A work by Flati is to be read more as a structure of communication and exchange than as an on-site investigation and to be identified above all for its sacral characterization and atemporal suspension. It involves examining nature and its evolution also through the mysterious sequences of the invisible, as a natural phenomenon, also in its intrinsic poverty and repetitivity, not to say predictability, so as to withdraw from the great but perhaps excessively contingent themes that dominate us. It involves using the rhetoric of symbolic value, sacral meaning, and existential necessity, archetypal and symbolic, to counter the rhetoric of the great collective processes, globalization, the crisis of resources, and pollution as well as technological obsolescence. And yet he takes little interest in unspoiled nature because he identifies with it very little. He is wholly indifferent to the geological singularity, to the lump of earth that has come down to us miraculously intact, and indeed practically always ventures on a repertoire of highly contaminated things to be singled out, represented, and revalued.

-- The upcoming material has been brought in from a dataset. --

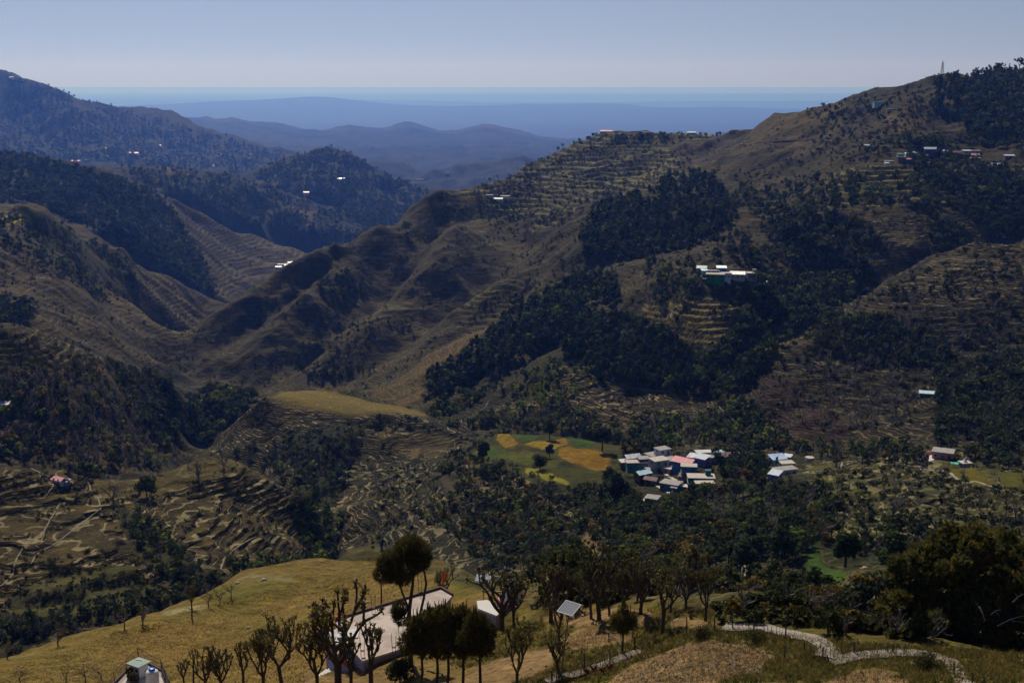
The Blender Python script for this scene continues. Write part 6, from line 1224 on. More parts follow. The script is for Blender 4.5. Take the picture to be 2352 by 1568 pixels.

Figuration and Art Informel are no longer separate watertight compartments; Giancarlo Flati's subject matter is primarily anthropological substance rather than the sedimentation of crumbled rock. It is a search for intrinsic meaning that certainly attaches great importance to the teachings of Burri and especially Antoni Tapies when flying low over lumps of earthy matter to mold the totemic Great Mothers of the most recent works. It has, however, a doggedness all of its own, an instinctual, libidinal side that will become clearer to you in time.
There is a religious connotation in this effort to give meaning to territorial order, to the chance that imposes order on natural chaos, and indeed to the chance that creates and recreates with infinite variations. Flati seeks roots that are far more archaic than Christianity. On the one hand, he is firmly lodged in Presocratic philosophy. On the other, he experiences the expressive potential of decay.
Prepare yourselves for a long march.